Reputation: 358
I know little about chown.
chown rob:developers strace.log
Change the owner of strace.log to 'rob' and the group identifier to 'developers'.
how about the command :
chown www-data.www-data /var/www/html/
1.it is www-data.www-data ,not www-data:www-data ,what does .
mean here?
2.I know the first www-data is the group name, how about the second www-data mean here?
In my system :debian7.
cat /etc/group
www-data:x:33:
cat /etc/passwd
www-data:x:33:33:www-data:/var/www:/bin/sh
The command chown -Rf www-data.www-data /var/www/html/
works fine in my debian.
Upvotes: 3
Views: 740
Reputation: 4175
In older version of chown '.' and ':' were used to seperate username and group. But nowadays some versions of chown are still allowing '.' for backward compatibility. Now ':' is the preferred way.
The chown command works like this -
chown [-fhv] [-R [-H | -L | -P]] owner[:group] file
chown [-fhv] [-R [-H | -L | -P]] :group file
In chown
you must specify owner, but the group is optional.
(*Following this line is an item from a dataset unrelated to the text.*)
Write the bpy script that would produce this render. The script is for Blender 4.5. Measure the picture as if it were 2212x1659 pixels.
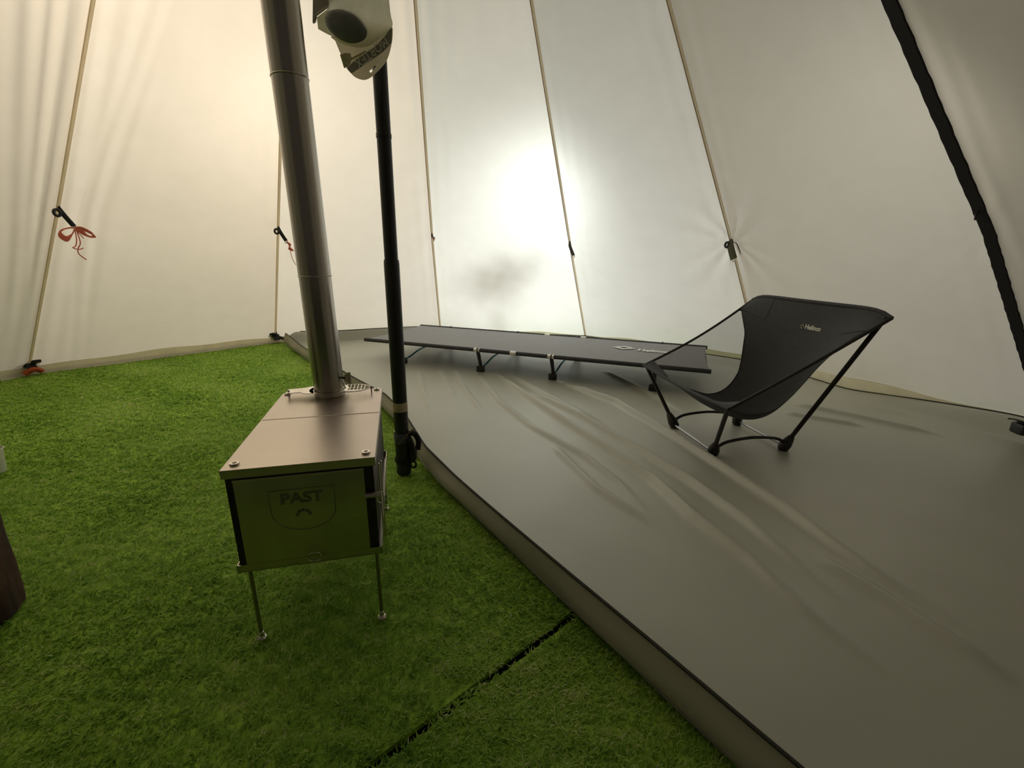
import bpy, bmesh, math, random
import numpy as np
from mathutils import Vector, Matrix
random.seed(7); rng = np.random.default_rng(11)
for o in list(bpy.data.objects): bpy.data.objects.remove(o)
SC = bpy.context.scene
COL = SC.collection
R = math.radians

# ------------------------------------------------------------------ camera
FPX, PITCH, ROLL, CAMH = 958.77, R(15.918), R(-0.691), 0.597
cd = bpy.data.cameras.new('camera'); cd.sensor_fit = 'HORIZONTAL'; cd.sensor_width = 36.0
cd.lens = FPX / 2212 * 36.0; cd.clip_start = 0.02
cam = bpy.data.objects.new('camera', cd); COL.objects.link(cam)
fw = Vector((0, math.cos(PITCH), -math.sin(PITCH))); up0 = Vector((0, math.sin(PITCH), math.cos(PITCH))); rt0 = Vector((1, 0, 0))
up = up0 * math.cos(ROLL) + rt0 * math.sin(ROLL); rt = rt0 * math.cos(ROLL) - up0 * math.sin(ROLL)
M = Matrix((rt, up, -fw)).transposed().to_4x4(); M.translation = Vector((0, 0, CAMH)); cam.matrix_world = M
SC.camera = cam

# ------------------------------------------------------------------ world, lights, exposure
w = bpy.data.worlds.new('night'); SC.world = w; w.use_nodes = True
w.node_tree.nodes['Background'].inputs[0].default_value = (0.9, 0.78, 0.6, 1)
w.node_tree.nodes['Background'].inputs[1].default_value = 0.05
SC.view_settings.view_transform = 'Standard'; SC.view_settings.look = 'None'
SC.view_settings.exposure = 0.0; SC.view_settings.gamma = 1.0; SC.view_settings.use_curve_mapping = False

def lamp(name, kind, loc, power, col, size, aim=None):
    l = bpy.data.lights.new(name, kind); l.energy = power; l.color = col
    if kind == 'POINT': l.shadow_soft_size = size
    if kind == 'AREA': l.shape = 'DISK'; l.size = size
    if kind == 'SPOT': l.shadow_soft_size = size
    o = bpy.data.objects.new(name, l); COL.objects.link(o); o.location = loc
    if aim is not None: o.rotation_euler = (Vector(aim) - Vector(loc)).to_track_quat('-Z', 'Y').to_euler()
    return o
# a cool site lamp close behind the back wall, warm site lamps further off to the left; both stand outside the tent
lamp('site_lamp_cool', 'POINT', (0.30, 3.92, 1.24), 120, (0.88, 0.97, 1.0), 0.20)
lamp('fill_lamp_right', 'POINT', (3.0, 3.5, 1.7), 120, (1.0, 0.95, 0.84), 0.25)  # added fill light outside, only there to brighten the right wall
lamp('site_lamp_warm', 'POINT', (-1.85, 2.05, 2.40), 108, (1.0, 0.86, 0.70), 0.25)
lamp('site_lamp_warm_far', 'POINT', (-2.1, 4.5, 1.9), 175, (1.0, 0.88, 0.72), 0.25)

# ------------------------------------------------------------------ helpers
def mat(name, col, rough=0.6, metal=0.0, noise=0.0, nscale=20, bump=0.0, bscale=200, spec=0.5, stretch=None, col2=None, aniso=0.0):
    m = bpy.data.materials.new(name); m.use_nodes = True
    nt = m.node_tree; b = nt.nodes['Principled BSDF']
    b.inputs['Base Color'].default_value = (*col, 1); b.inputs['Roughness'].default_value = rough; b.inputs['Metallic'].default_value = metal
    b.inputs['Specular IOR Level'].default_value = spec
    if aniso: b.inputs['Anisotropic'].default_value = aniso
    tc = nt.nodes.new('ShaderNodeTexCoord'); mp = nt.nodes.new('ShaderNodeMapping')
    nt.links.new(tc.outputs['Object'], mp.inputs[0])
    if stretch: mp.inputs['Scale'].default_value = stretch
    if noise or col2:
        n = nt.nodes.new('ShaderNodeTexNoise'); n.inputs['Scale'].default_value = nscale; n.inputs['Detail'].default_value = 5
        nt.links.new(mp.outputs[0], n.inputs['Vector'])
        r = nt.nodes.new('ShaderNodeValToRGB')
        c2 = col2 or tuple(c * (1 - noise) for c in col); c1 = col if col2 else tuple(min(1, c * (1 + noise)) for c in col)
        r.color_ramp.elements[0].position = .32; r.color_ramp.elements[1].position = .68
        r.color_ramp.elements[0].color = (*c2, 1); r.color_ramp.elements[1].color = (*c1, 1)
        nt.links.new(n.outputs['Fac'], r.inputs[0]); nt.links.new(r.outputs[0], b.inputs['Base Color'])
    if bump:
        n2 = nt.nodes.new('ShaderNodeTexNoise'); n2.inputs['Scale'].default_value = bscale; n2.inputs['Detail'].default_value = 3
        nt.links.new(mp.outputs[0], n2.inputs['Vector'])
        bp = nt.nodes.new('ShaderNodeBump'); bp.inputs['Strength'].default_value = bump; bp.inputs['Distance'].default_value = .002
        nt.links.new(n2.outputs['Fac'], bp.inputs['Height']); nt.links.new(bp.outputs[0], b.inputs['Normal'])
    return m

def cloth_mat(name, tcol, dcol, trans, gloss=0.06, rough=.45, nscale=6, namp=.06, forward=0.0):
    """thin woven cloth: part of the light passes through and scatters, part is reflected"""
    m = bpy.data.materials.new(name); m.use_nodes = True; nt = m.node_tree; N = nt.nodes; L = nt.links
    N.remove(N['Principled BSDF']); out = N['Material Output']
    tr = N.new('ShaderNodeBsdfTranslucent'); di = N.new('ShaderNodeBsdfDiffuse'); gl = N.new('ShaderNodeBsdfGlossy')
    gl.inputs['Roughness'].default_value = rough; gl.inputs['Color'].default_value = (.9, .9, .9, 1)
    tc = N.new('ShaderNodeTexCoord'); n = N.new('ShaderNodeTexNoise'); n.inputs['Scale'].default_value = nscale; n.inputs['Detail'].default_value = 8; n.inputs['Roughness'].default_value = .6
    L.new(tc.outputs['Object'], n.inputs['Vector'])
    for sh, c in ((tr, tcol), (di, dcol)):
        r = N.new('ShaderNodeValToRGB'); r.color_ramp.elements[0].position = .3; r.color_ramp.elements[1].position = .7
        r.color_ramp.elements[0].color = (*[x * (1 - namp) for x in c], 1); r.color_ramp.elements[1].color = (*[min(1, x * (1 + namp)) for x in c], 1)
        L.new(n.outputs['Fac'], r.inputs[0]); L.new(r.outputs[0], sh.inputs['Color'])
    mx = N.new('ShaderNodeMixShader'); mx.inputs[0].default_value = trans
    L.new(di.outputs[0], mx.inputs[1]); L.new(tr.outputs[0], mx.inputs[2])
    if forward:      # part of the light goes on roughly the way it came, blurred by the weave
        rf = N.new('ShaderNodeBsdfRefraction'); rf.inputs['IOR'].default_value = 1.6; rf.inputs['Roughness'].default_value = 1.0; rf.inputs['Color'].default_value = (*tcol, 1)
        m3 = N.new('ShaderNodeMixShader'); m3.inputs[0].default_value = forward
        L.new(mx.outputs[0], m3.inputs[1]); L.new(rf.outputs[0], m3.inputs[2]); mx = m3
    m2 = N.new('ShaderNodeMixShader'); m2.inputs[0].default_value = gloss
    L.new(mx.outputs[0], m2.inputs[1]); L.new(gl.outputs[0], m2.inputs[2]); L.new(m2.outputs[0], out.inputs[0])
    return m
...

And group can be specified with ':' after owner.
So technically, chown www-data.www-data /var/www/html/
should fail with more recent versions of chown.
Upvotes: 0
Reputation: 986
chmown owner_name.group_name file/directory
How To Use chmod and chown Command
Full list of chown command:
chown owner-user file
chown owner-user:owner-group file
chown owner-user:owner-group directory
chown options owner-user:owner-group file
Upvotes: 1
Reputation: 37023
It has similar meaning just that dot(.) was an older way of separating owner and group as per this
Previous versions of the chown utility used the dot (``.'') character to distinguish the group name.
This has been changed to be a colon (``:'') character, so that user and group names may contain the dot character.